If we let $S$ be any subset of the set of prime numbers $P$, for some S, the product of the elements of $S$ plus 1 is, in fact, another prime number:
$$\exists S \subset P:[\prod_{i=1}^{|S|} S_i] + 1 \in P$$
Here are some examples to the aforementioned claim:
$$ S = \{ 2, 3, 5 \} \Rightarrow 2 \times 3 \times 5 + 1 = 31 \in P$$ $$ S = \{ 2, 5, 7 \} \Rightarrow 2 \times 5 \times 7 + 1 = 71 \in P$$
However, there are also some cases for which the claim doesn't hold.
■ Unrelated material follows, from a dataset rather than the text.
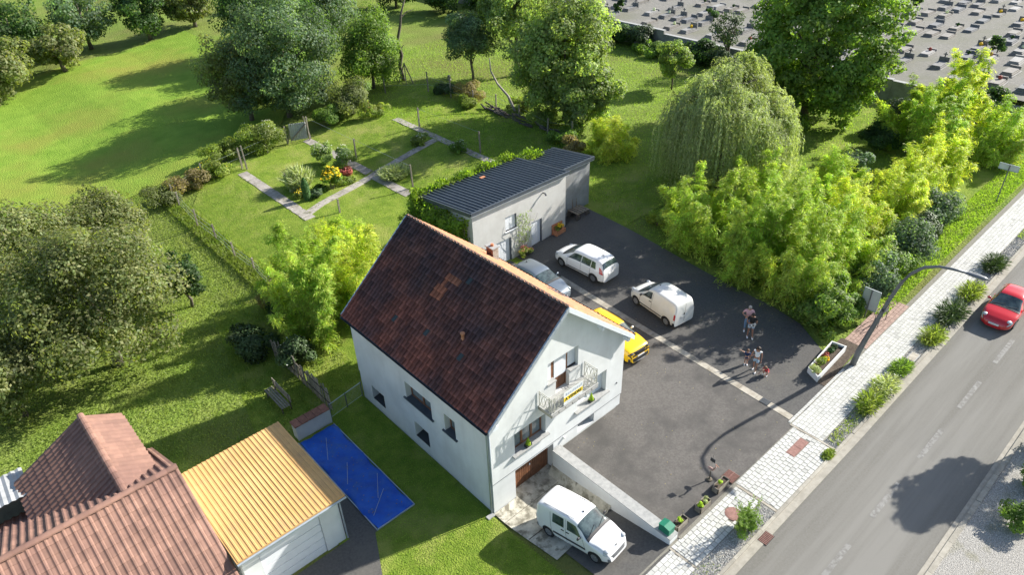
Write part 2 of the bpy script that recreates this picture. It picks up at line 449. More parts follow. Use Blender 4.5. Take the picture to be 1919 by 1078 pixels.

The counterexample is as follows:
$$ S = \{ 3, 5 \} \Rightarrow 3 \times 5 + 1 = 16 \notin P$$
I was wondering what properties S should have in order to comply with this claim. One of them can be understood from the counterexample, which is that $S$ must contain 2, as:
$$2\notin S \Rightarrow \prod_{i=1}^{|S|} S_i \bmod 2 = 1 $$
What are some other things $S$ has to fulfill for the claim to be true? Can they be proven?
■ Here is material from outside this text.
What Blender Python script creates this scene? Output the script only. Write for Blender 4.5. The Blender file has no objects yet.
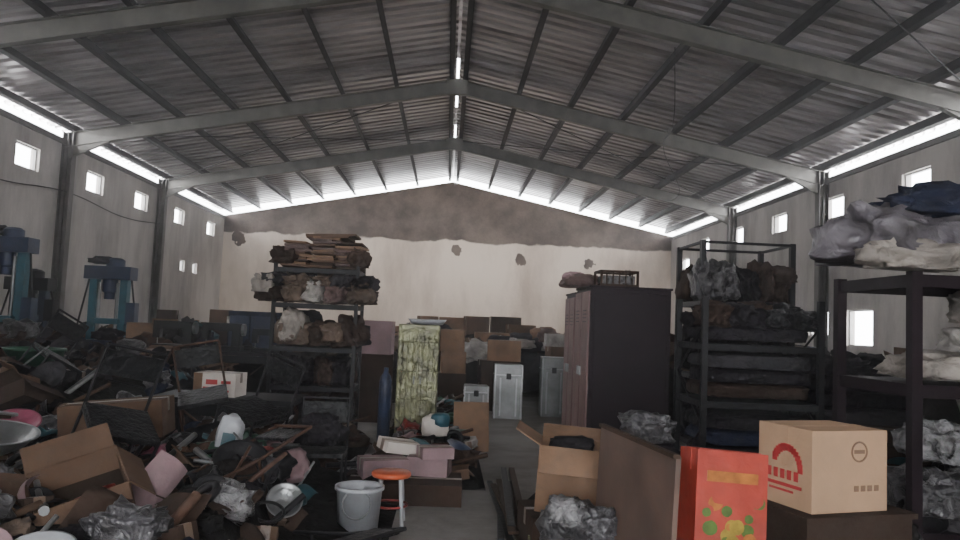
import bpy, bmesh, math, random
from mathutils import Vector, Matrix, Euler, noise

scene = bpy.context.scene
# ------------------------------------------------------------------ materials
MATS = {}
def new_mat(name):
    m = bpy.data.materials.new(name); m.use_nodes = True
    MATS[name] = m
    nt = m.node_tree
    return m, nt, nt.nodes, nt.links, nt.nodes['Principled BSDF']

def mat(name, col, rough=0.7, metal=0.0, var=0.35, scale=3.0, bump=0.15, bscale=20.0, dust=0.25, spec=.5):
    m, nt, N, L, b = new_mat(name)
    tc = N.new('ShaderNodeNewGeometry')
    n1 = N.new('ShaderNodeTexNoise'); n1.inputs['Scale'].default_value = scale; n1.inputs['Detail'].default_value = 6
    L.new(tc.outputs['Position'], n1.inputs['Vector'])
    r = N.new('ShaderNodeValToRGB')
    r.color_ramp.elements[0].position = 0.3; r.color_ramp.elements[1].position = 0.7
    d = [c*(1-var) for c in col]; u = [min(1, c*(1+var*0.5)) for c in col]
    r.color_ramp.elements[0].color = (*d, 1); r.color_ramp.elements[1].color = (*u, 1)
    L.new(n1.outputs['Fac'], r.inputs['Fac'])
    out = r.outputs['Color']
    if dust:
        n3 = N.new('ShaderNodeTexNoise'); n3.inputs['Scale'].default_value = 11; n3.inputs['Detail'].default_value = 8; n3.inputs['Roughness'].default_value = .7
        L.new(tc.outputs['Position'], n3.inputs['Vector'])
        m3 = N.new('ShaderNodeMapRange'); m3.inputs['From Min'].default_value = .45; m3.inputs['From Max'].default_value = .75; m3.inputs['To Max'].default_value = dust*1.6
        L.new(n3.outputs['Fac'], m3.inputs['Value'])
        mx = N.new('ShaderNodeMix'); mx.data_type = 'RGBA'; L.new(m3.outputs[0], mx.inputs[0]); L.new(out, mx.inputs[6])
        g = sum(col)/3; mx.inputs[7].default_value = (g*.5+.035, g*.45+.030, g*.4+.025, 1); out = mx.outputs[2]
    L.new(out, b.inputs['Base Color'])
    b.inputs['Roughness'].default_value = rough; b.inputs['Metallic'].default_value = metal
    b.inputs['Specular IOR Level'].default_value = spec
    if bump:
        n2 = N.new('ShaderNodeTexNoise'); n2.inputs['Scale'].default_value = bscale; n2.inputs['Detail'].default_value = 4
        n2.inputs['Distortion'].default_value = 0.8
        L.new(tc.outputs['Position'], n2.inputs['Vector'])
        bp = N.new('ShaderNodeBump'); bp.inputs['Strength'].default_value = bump; bp.inputs['Distance'].default_value = 0.05
        L.new(n2.outputs['Fac'], bp.inputs['Height']); L.new(bp.outputs['Normal'], b.inputs['Normal'])
    return m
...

You can use the classic prime $N-1$ test. Set $P = p_1p_2\dots p_k + 1$ equal to the product of the primes $+ 1$, then if you can find an integer $a$ such that $$ a^{P-1}\equiv 1 \pmod{P}$$ and $$ a^{\frac{P-1}{p_i}} \not\equiv 1 \pmod{P}\quad i=1,\dots,k $$ then $P$ is prime. If $a^{P-1} \not \equiv 1 \pmod{P}$ for any $a$ then $P$ is composite.